О, как же трудно, как трудно становиться человеком! Даже если прошёл ты фронт, и бомбили тебя, и на минах ты рвался — это ещё только начало мужества. Это ещё — не всё…
Прошло много лет. Были шарашки, были особые лагеря. Держался я независимо, всё наглей, никогда больше оперчасть не баловала меня расположением, и я привык жить с весёлым дыханием, что на деле моём поставлена проба: "не вербовать!".
Послали меня в ссылку. Прожил я там почти три года.
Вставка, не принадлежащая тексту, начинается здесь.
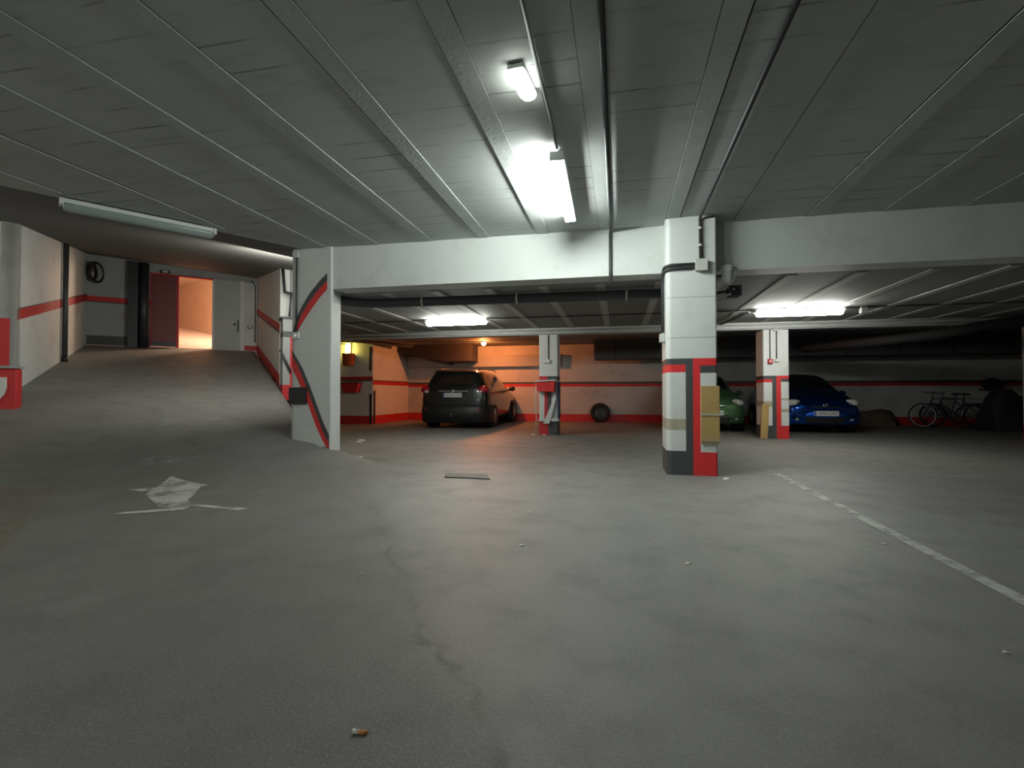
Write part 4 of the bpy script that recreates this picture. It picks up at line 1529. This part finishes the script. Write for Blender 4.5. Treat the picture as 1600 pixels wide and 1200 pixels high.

Уже началось рассасывание и ссылки, уже освободили несколько национальностей. Уже на отметку в комендатуру мы, оставшиеся, ходили с шуточками. Уже и XX съезд прошёл. Уже всё казалось навеки конченным. Я строил весёлые планы отъезда в Россию, как только получу освобождение. И вдруг на выходе из школьного двора меня приветливо окликнул по имени-отчеству какой-то хорошо одетый (в гражданском) казах и поспешил поздороваться за руку.
— Пойдёмте побеседуем! — ласково кивнул он в сторону комендатуры.
— Да мне обедать надо, — отмахнулся я.
— А позже вечером будете свободны?
— И вечером тоже нет.- (Свободными вечерами я роман писал.)
— Ну, а когда завтра?
Вот прицепился. Пришлось назначить на завтра. Я думал, он будет говорить что-нибудь о пересмотре моего дела. (К тому времени я сплошал: написал наверх о снятии ссылки на основании "аденауэровской амнистии", а значит, стал в положение просителя. Этого не могло пропустить ГБ!) Но оперуполномоченный из области торжественно занял кабинет начальника РайМВД, дверь запер и явно располагался на многочасовый разговор, усложнённый ещё тем, что он по-русски не хорошо говорил. Всё же к концу первого часа я понял, что не пересмотром моего дела он хочет заниматься, а привлечь меня к стукачеству. (Очевидно, с освобождением части ссыльных кадры стукачей поредели.)